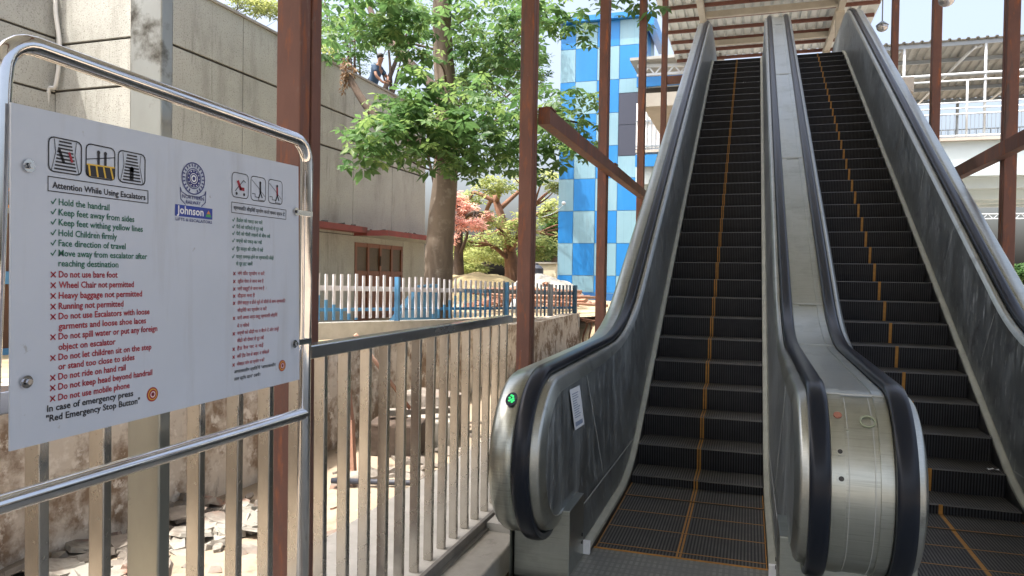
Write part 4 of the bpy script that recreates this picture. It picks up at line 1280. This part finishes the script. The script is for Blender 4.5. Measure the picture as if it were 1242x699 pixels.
far_tree('bushy_tree', 'bushy yellow-green tree low behind the tree trunk', groundpt(585, 52, .8), 5, M_leafy,
         pixclumps([(555, 310, 16, 12, 80), (585, 305, 18, 10, 80), (610, 312, 18, 10, 80), (570, 325, 22, 8, 80)], 50, 2.0, 2, 4), .4, M_barkd, 14, .25, group=TG)
far_tree('roof_side_tree', 'small-leaved tree behind the roof of the grey building', groundpt(455, 25, .3), 11, M_leafd,
         pixclumps([(420, 40, 40, 24, 150), (470, 40, 40, 24, 150), (400, 85, 22, 22, 90), (500, 25, 40, 24, 120), (430, 75, 30, 14, 60), (380, 20, 30, 20, 90)], 25, 1.7, 2, 5), .16, M_barkd, 15, .38, group=TG)
far_tree('tall_tree', 'tall small-leaved tree behind the upper crown of the broadleaf tree', groundpt(538, 29, .3), 14, M_leafd,
         pixclumps([(590, 60, 40, 36, 200), (625, 40, 30, 36, 160), (640, 95, 22, 34, 90), (560, 100, 40, 30, 160), (610, 120, 40, 30, 150), (660, 15, 14, 18, 40), (500, 130, 20, 16, 40), (660, 80, 10, 22, 30)], 28, 1.9, 2, 6), .16, M_barkd, 16, .3, group=TG)
far_tree('rooftop_shrub', 'tuft of small shrubs growing over the top of the grey building', (-11.0, 13.4, 5.5), 1.4, M_leafy,
         pixclumps([(300, 2, 30, 12, 160), (330, 10, 22, 14, 120), (285, -12, 30, 10, 80), (400, 62, 14, 8, 30)], 16.6, 1.6, .4, 7), .11, M_barkd, 17, .05, leaflets=4)
far_tree('roadside_bush', 'green bush low at the right edge beyond the right-hand rusty post', groundpt(1236, 30, -.1), 2, M_leaf,
         pixclumps([(1238, 330, 16, 10, 160), (1215, 345, 20, 10, 100)], 30, 1.5, .5, 8), .2, M_barkd, 18, .06)

# ------------------------------------------------------------------ blue tower
tw = thing('lift_tower', 'tall lift tower clad in bright blue and pale blue checkerboard panels', 'tower', (-5.6, 29.5, .5))
bm = B(); box(bm, -7.22, -4.03, 28.02, 31.2, .3, 11.35); local(obj('core', bm, M_tilej, tw), tw)
xs = [-7.255, -6.645, -5.785, -4.92, -4.0]
zs = [.85, 1.95, 3.22, 4.49, 5.76, 7.03, 8.30, 9.57, 10.45, 11.40]
zs = [11.40, 10.42, 9.135, 7.86, 6.60, 5.34, 4.08, 2.82, 1.56, .9, .4][::-1]
bm = B()
for i in range(4):
    for j in range(len(zs)-1):
        if i == 3 and j in (5, 6, 7): continue
        jj = len(zs)-2-j
        mi = (i+jj) % 2
        box(bm, xs[i]+.008, xs[i+1]-.008, 27.98, 28.018, zs[j]+.008, zs[j+1]-.008, mi=mi)
box(bm, xs[3]+.008, xs[4]-.008, 27.98, 28.018, 8.60, 9.127, mi=1)
box(bm, xs[3]+.008, xs[4]-.008, 27.98, 28.018, zs[5]+.008, 6.17, mi=1)
for k, (a, b) in enumerate([(28.05, 29.1), (29.1, 30.15), (30.15, 31.2)]):
    for j in range(len(zs)-1):
        for x in (-7.225, -4.03): box(bm, x-.02 if x < -5 else x+.002, x-.002 if x < -5 else x+.02, a+.008, b-.008, zs[j]+.008, zs[j+1]-.008, mi=(k+j) % 2)
local(obj('cladding', bm, [M_tileB, M_tileL], tw), tw)
bm = B()
for z0, z1 in [(6.19, 7.36), (7.38, 8.58)]: box(bm, xs[3]+.01, xs[4]-.01, 27.975, 28.018, z0, z1)
local(obj('window', bm, M_glass, tw), tw)
bm = B(); box(bm, -7.4, -3.85, 27.75, 31.4, 11.42, 11.62)
a = [bm.verts.new(v) for v in [(-7.4, 27.75, 11.62), (-3.85, 27.75, 11.62), (-3.55, 27.6, 11.2), (-3.85, 31.4, 11.62), (-7.4, 31.4, 11.62)]]
box(bm, -3.85, -3.6, 27.75, 31.4, 11.0, 11.5)
local(obj('roof', bm, M_tileB, tw), tw)
bm = B(); box(bm, -7.27, -3.98, 27.95, 27.975, .35, .88); local(obj('base_band', bm, mat('band_blue', (.02, .11, .3), .5), tw), tw)

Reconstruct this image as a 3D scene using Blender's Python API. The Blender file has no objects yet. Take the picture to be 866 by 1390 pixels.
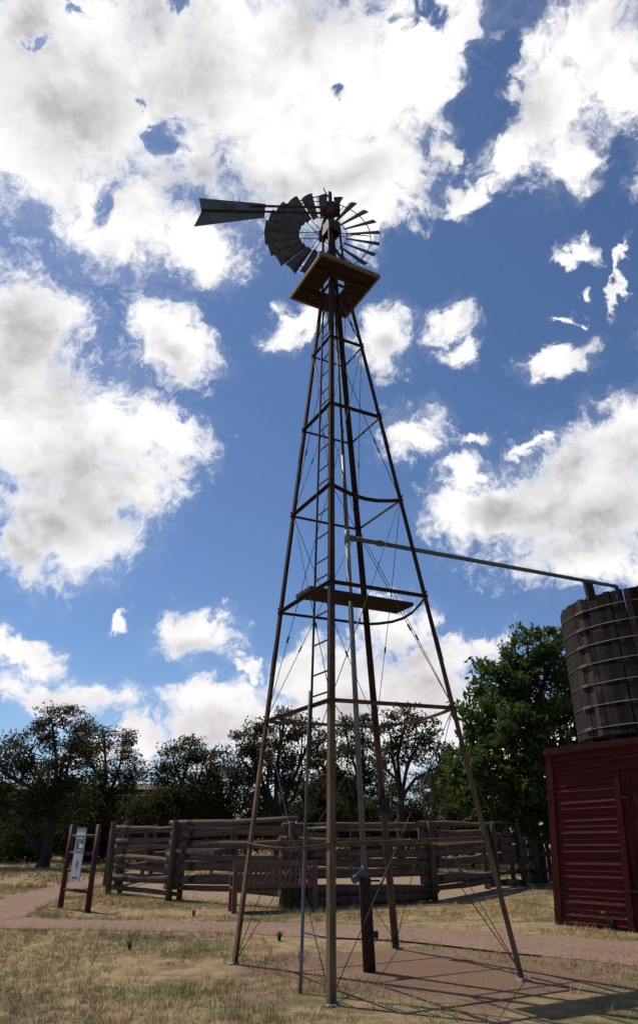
import bpy, bmesh, math, random
import numpy as np
from mathutils import Vector, Matrix
random.seed(7); rng = np.random.default_rng(11)
S = bpy.context.scene; COL = S.collection
rad = math.radians

# ------------------------------------------------------------------ camera
CAMZ, PITCH, F = 1.54, rad(28.0), 890.0
cp, sp = math.cos(PITCH), math.sin(PITCH)
cam = bpy.data.cameras.new('camera'); camo = bpy.data.objects.new('camera', cam); COL.objects.link(camo)
camo.location = (0, 0, CAMZ); camo.rotation_euler = (math.pi/2 + PITCH, 0, 0)
cam.sensor_fit = 'VERTICAL'; cam.sensor_height = 36; cam.lens = F/1390*36; cam.shift_y = -45/1390
cam.clip_start = .1; cam.clip_end = 2000
S.camera = camo

def ray(px, py):
    a = (px-433)/F; b = (650-py)/F
    return Vector((a, cp-b*sp, sp+b*cp))
def at(px, py, Y):          # surveyed point at ground distance Y
    v = ray(px, py); return Vector((0, 0, CAMZ)) + v*(Y/v.y)
def gp(px, py, z=0.0):      # surveyed point on the ground
    v = ray(px, py); return Vector((0, 0, CAMZ)) + v*((z-CAMZ)/v.z)

# ------------------------------------------------------------------ materials
class NT:
    def __init__(s, tree): s.t = tree; s.n = tree.nodes; s.l = tree.links
    def add(s, typ, **kw):
        n = s.n.new(typ)
        for k, v in kw.items():
            if k == 'ins':
                for a, b in v.items():
                    if isinstance(b, bpy.types.NodeSocket): s.l.new(b, n.inputs[a])
                    else: n.inputs[a].default_value = b
            else: setattr(n, k, v)
        return n
    def math(s, op, a, b=0.0, c=None, clamp=False):
        ins = {0: a, 1: b}
        if c is not None: ins[2] = c
        return s.add('ShaderNodeMath', operation=op, use_clamp=clamp, ins=ins).outputs[0]
    def sstep(s, v, lo, hi, a=0.0, b=1.0):
        return s.add('ShaderNodeMapRange', interpolation_type='SMOOTHSTEP', ins={'Value': v, 'From Min': lo, 'From Max': hi, 'To Min': a, 'To Max': b}).outputs[0]
    def mix(s, f, a, b, blend='MIX'):
        n = s.add('ShaderNodeMix', data_type='RGBA', blend_type=blend)
        for i, v in ((0, f), (6, a), (7, b)):
            if isinstance(v, bpy.types.NodeSocket): s.l.new(v, n.inputs[i])
            else: n.inputs[i].default_value = v if i == 0 else (*v, 1)
        return n.outputs[2]
    def noise(s, vec, scale, detail=4, rough=.55):
        return s.add('ShaderNodeTexNoise', ins={'Vector': vec, 'Scale': scale, 'Detail': detail, 'Roughness': rough}).outputs[0]
def newmat(name):
    m = bpy.data.materials.new(name); m.use_nodes = True; m.node_tree.nodes.clear()
    return m, NT(m.node_tree)
def finish(t, col, rough=.7, metal=0.0, bump=None, bstr=.3, bdist=.02, spec=.4, extra=None):
    b = t.add('ShaderNodeBsdfPrincipled', ins={'Roughness': rough, 'Metallic': metal, 'Specular IOR Level': spec})
    if isinstance(col, bpy.types.NodeSocket): t.l.new(col, b.inputs['Base Color'])
    else: b.inputs['Base Color'].default_value = (*col, 1)
    if bump is not None:
        t.l.new(t.add('ShaderNodeBump', ins={'Height': bump, 'Strength': bstr, 'Distance': bdist}).outputs[0], b.inputs['Normal'])
    o = t.add('ShaderNodeOutputMaterial'); t.l.new(b.outputs[0], o.inputs[0])
def mottled(name, c1, c2, scale=6, rough=.7, metal=0.0, stretch=(1, 1, 1), bump=.3, bdist=.01, c3=None, s3=1.5, spec=.3):
    m, t = newmat(name)
    g = t.add('ShaderNodeTexCoord').outputs['Object']
    v = t.add('ShaderNodeMapping', ins={'Vector': g, 'Scale': stretch}).outputs[0]
    n = t.noise(v, scale, 6, .65)
    c = t.mix(t.sstep(n, .35, .65), c1, c2)
    if c3:
        n2 = t.noise(v, s3, 5, .6); c = t.mix(t.sstep(n2, .52, .68), c, c3)
    finish(t, c, rough, metal, n, bump, bdist, spec); return m

M = {}
M['steel_dark'] = mottled('weathered_dark_steel', (.030, .021, .017), (.050, .033, .024), 9, .65, .1, (1, 1, .3), c3=(.07, .038, .023), spec=.15)
def leg_mat():
    m, t = newmat('rusty_angle_iron')
    g = t.add('ShaderNodeNewGeometry').outputs['Position']; z = t.add('ShaderNodeSeparateXYZ', ins={0: g}).outputs[2]
    n = t.noise(t.add('ShaderNodeMapping', ins={'Vector': g, 'Scale': (1, 1, .3)}).outputs[0], 7, 6, .65); n2 = t.noise(g, 2.2, 5, .6)
    c = t.mix(t.sstep(n, .35, .65), (.050, .028, .017), (.030, .018, .013))
    tan = t.mix(t.sstep(n, .35, .65), (.18, .118, .070), (.105, .066, .040))    # lowest lengths: lighter tan, giving way unevenly to dark brown higher up
    w = t.sstep(t.math('ADD', z, t.math('MULTIPLY', t.math('SUBTRACT', n2, .5), 5.0)), 4.2, 2.0)
    c = t.mix(w, c, tan); c = t.mix(t.sstep(n2, .58, .7), c, (.07, .034, .02))
    finish(t, c, .8, 0, n, .3, .004, .12); return m
M['leg'] = leg_mat()
M['leg_old'] = mottled('rust_brown_angle_iron', (.125, .076, .042), (.075, .043, .026), 7, .75, 0, (1, 1, .25), c3=(.065, .030, .018), s3=2)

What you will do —
Every line from the top of the entries through the line that holds "M_barkd, 18, .06)" is to be quoted exactly, please, and nothing else; omit the pictures.

Task output —
Write part 4 of the bpy script that recreates this picture. It picks up at line 1280. This part finishes the script. The script is for Blender 4.5. Measure the picture as if it were 1242x699 pixels.
far_tree('bushy_tree', 'bushy yellow-green tree low behind the tree trunk', groundpt(585, 52, .8), 5, M_leafy,
         pixclumps([(555, 310, 16, 12, 80), (585, 305, 18, 10, 80), (610, 312, 18, 10, 80), (570, 325, 22, 8, 80)], 50, 2.0, 2, 4), .4, M_barkd, 14, .25, group=TG)
far_tree('roof_side_tree', 'small-leaved tree behind the roof of the grey building', groundpt(455, 25, .3), 11, M_leafd,
         pixclumps([(420, 40, 40, 24, 150), (470, 40, 40, 24, 150), (400, 85, 22, 22, 90), (500, 25, 40, 24, 120), (430, 75, 30, 14, 60), (380, 20, 30, 20, 90)], 25, 1.7, 2, 5), .16, M_barkd, 15, .38, group=TG)
far_tree('tall_tree', 'tall small-leaved tree behind the upper crown of the broadleaf tree', groundpt(538, 29, .3), 14, M_leafd,
         pixclumps([(590, 60, 40, 36, 200), (625, 40, 30, 36, 160), (640, 95, 22, 34, 90), (560, 100, 40, 30, 160), (610, 120, 40, 30, 150), (660, 15, 14, 18, 40), (500, 130, 20, 16, 40), (660, 80, 10, 22, 30)], 28, 1.9, 2, 6), .16, M_barkd, 16, .3, group=TG)
far_tree('rooftop_shrub', 'tuft of small shrubs growing over the top of the grey building', (-11.0, 13.4, 5.5), 1.4, M_leafy,
         pixclumps([(300, 2, 30, 12, 160), (330, 10, 22, 14, 120), (285, -12, 30, 10, 80), (400, 62, 14, 8, 30)], 16.6, 1.6, .4, 7), .11, M_barkd, 17, .05, leaflets=4)
far_tree('roadside_bush', 'green bush low at the right edge beyond the right-hand rusty post', groundpt(1236, 30, -.1), 2, M_leaf,
         pixclumps([(1238, 330, 16, 10, 160), (1215, 345, 20, 10, 100)], 30, 1.5, .5, 8), .2, M_barkd, 18, .06)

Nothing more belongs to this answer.